## GOAL OF THE EXERCISE
State how many lines hold the word "Python", with no other words.

## DATA SECTION
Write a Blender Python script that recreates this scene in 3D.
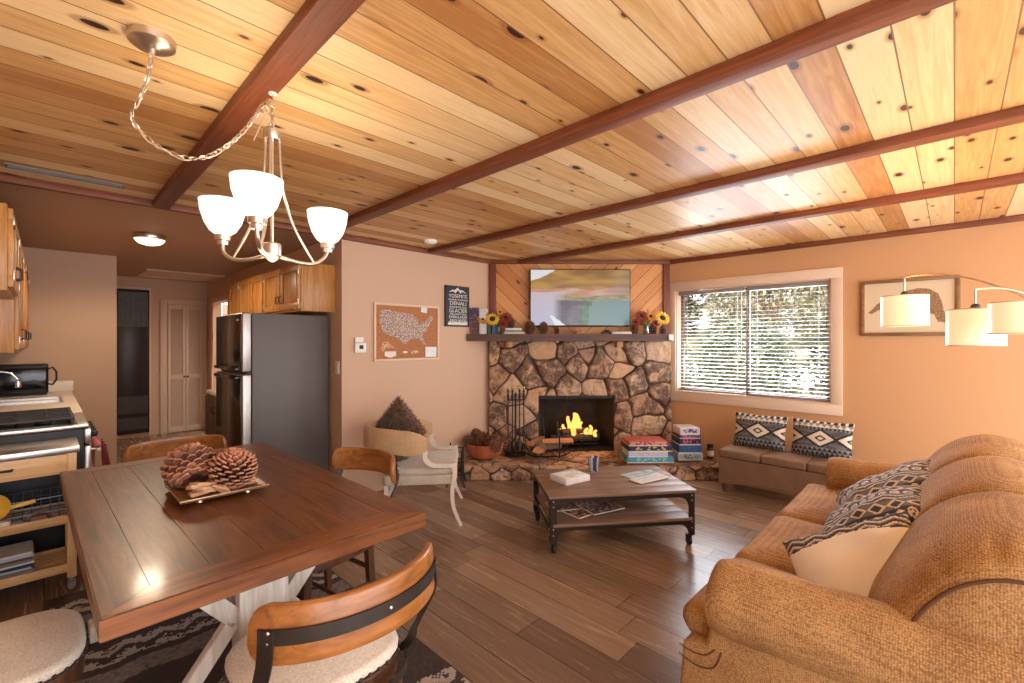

...

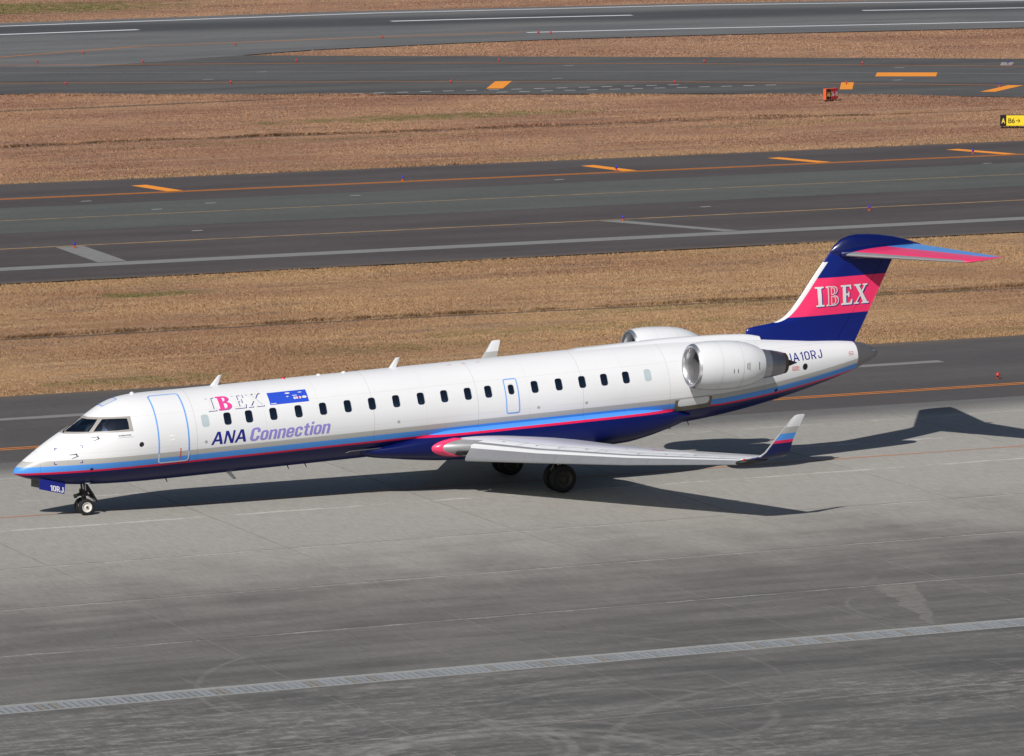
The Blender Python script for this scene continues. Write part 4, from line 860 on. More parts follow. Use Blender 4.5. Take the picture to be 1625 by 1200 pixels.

==

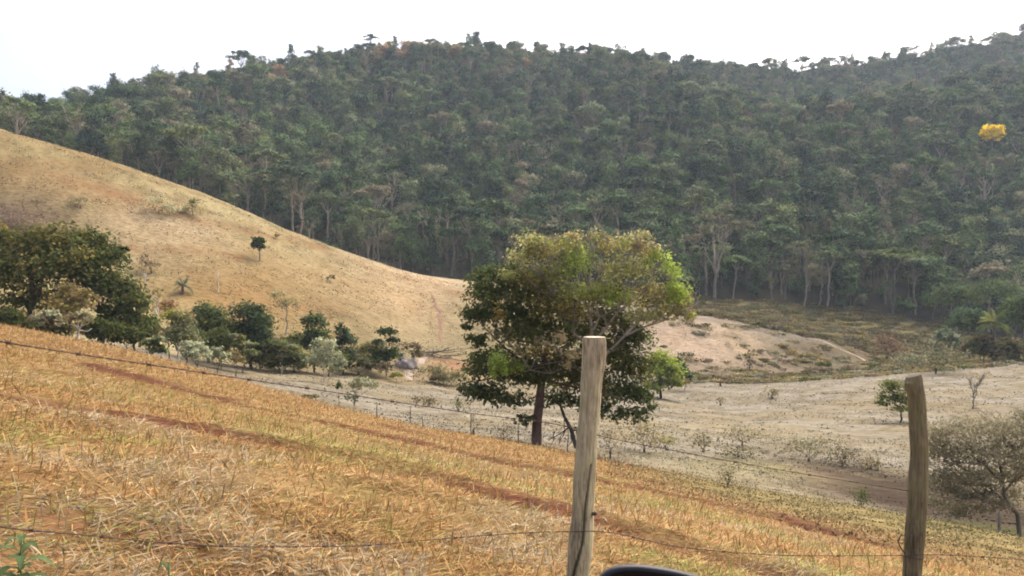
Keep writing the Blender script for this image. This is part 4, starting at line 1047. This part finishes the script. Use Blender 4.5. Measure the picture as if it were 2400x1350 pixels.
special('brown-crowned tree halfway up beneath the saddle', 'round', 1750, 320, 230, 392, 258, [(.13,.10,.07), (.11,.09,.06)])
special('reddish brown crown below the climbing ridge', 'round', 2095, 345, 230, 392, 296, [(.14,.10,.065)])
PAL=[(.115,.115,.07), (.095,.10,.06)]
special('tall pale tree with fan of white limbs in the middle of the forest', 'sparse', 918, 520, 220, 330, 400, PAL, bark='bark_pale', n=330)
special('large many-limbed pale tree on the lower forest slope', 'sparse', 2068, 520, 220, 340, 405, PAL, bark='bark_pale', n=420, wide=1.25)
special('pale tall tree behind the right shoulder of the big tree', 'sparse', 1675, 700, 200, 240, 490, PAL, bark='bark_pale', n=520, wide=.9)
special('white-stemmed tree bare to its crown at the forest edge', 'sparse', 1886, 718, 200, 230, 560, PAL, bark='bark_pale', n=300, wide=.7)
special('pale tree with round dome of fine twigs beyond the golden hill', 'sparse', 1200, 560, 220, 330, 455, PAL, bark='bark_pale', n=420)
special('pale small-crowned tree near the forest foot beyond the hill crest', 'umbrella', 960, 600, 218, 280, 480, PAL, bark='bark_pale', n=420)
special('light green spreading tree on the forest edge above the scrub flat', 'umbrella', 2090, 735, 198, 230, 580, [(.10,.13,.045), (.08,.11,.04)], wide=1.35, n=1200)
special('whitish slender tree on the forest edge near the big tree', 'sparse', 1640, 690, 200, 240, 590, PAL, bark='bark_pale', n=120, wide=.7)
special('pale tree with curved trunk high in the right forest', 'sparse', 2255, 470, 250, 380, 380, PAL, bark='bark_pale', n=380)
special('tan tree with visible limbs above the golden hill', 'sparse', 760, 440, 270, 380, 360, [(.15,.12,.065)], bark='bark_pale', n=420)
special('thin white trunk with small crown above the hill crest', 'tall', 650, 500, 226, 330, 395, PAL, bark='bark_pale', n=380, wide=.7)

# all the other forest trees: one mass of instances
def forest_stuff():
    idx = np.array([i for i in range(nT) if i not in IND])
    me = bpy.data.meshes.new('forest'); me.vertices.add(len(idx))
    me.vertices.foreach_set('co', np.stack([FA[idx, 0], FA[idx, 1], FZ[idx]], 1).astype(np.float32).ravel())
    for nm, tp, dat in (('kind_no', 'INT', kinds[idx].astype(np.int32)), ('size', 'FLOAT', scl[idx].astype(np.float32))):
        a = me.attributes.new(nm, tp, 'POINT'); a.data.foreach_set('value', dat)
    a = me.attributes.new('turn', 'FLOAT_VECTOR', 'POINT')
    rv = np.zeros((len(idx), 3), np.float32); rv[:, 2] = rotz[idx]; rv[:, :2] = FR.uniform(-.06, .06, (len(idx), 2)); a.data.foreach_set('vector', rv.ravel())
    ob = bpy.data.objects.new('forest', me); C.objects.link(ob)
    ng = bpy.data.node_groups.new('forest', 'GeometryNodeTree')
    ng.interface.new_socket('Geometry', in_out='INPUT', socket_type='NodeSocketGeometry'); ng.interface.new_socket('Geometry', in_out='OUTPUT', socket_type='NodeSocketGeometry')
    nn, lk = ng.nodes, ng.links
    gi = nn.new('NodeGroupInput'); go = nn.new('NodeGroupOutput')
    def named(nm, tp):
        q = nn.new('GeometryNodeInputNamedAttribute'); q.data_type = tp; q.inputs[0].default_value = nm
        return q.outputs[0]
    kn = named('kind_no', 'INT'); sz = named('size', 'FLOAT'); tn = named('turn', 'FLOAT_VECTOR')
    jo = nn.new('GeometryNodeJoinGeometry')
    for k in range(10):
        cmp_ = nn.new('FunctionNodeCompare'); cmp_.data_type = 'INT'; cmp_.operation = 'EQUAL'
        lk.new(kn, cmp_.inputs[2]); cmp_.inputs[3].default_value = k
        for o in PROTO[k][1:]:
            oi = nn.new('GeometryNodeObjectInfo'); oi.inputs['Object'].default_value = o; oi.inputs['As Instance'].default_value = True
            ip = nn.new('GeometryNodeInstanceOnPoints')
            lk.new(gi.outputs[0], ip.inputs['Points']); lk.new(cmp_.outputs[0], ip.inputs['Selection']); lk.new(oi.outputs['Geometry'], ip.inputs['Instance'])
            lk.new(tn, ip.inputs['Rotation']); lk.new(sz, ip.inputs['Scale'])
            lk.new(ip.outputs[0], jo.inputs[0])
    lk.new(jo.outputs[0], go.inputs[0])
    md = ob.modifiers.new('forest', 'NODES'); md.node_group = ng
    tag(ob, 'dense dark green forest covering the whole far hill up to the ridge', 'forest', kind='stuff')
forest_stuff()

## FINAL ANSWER
2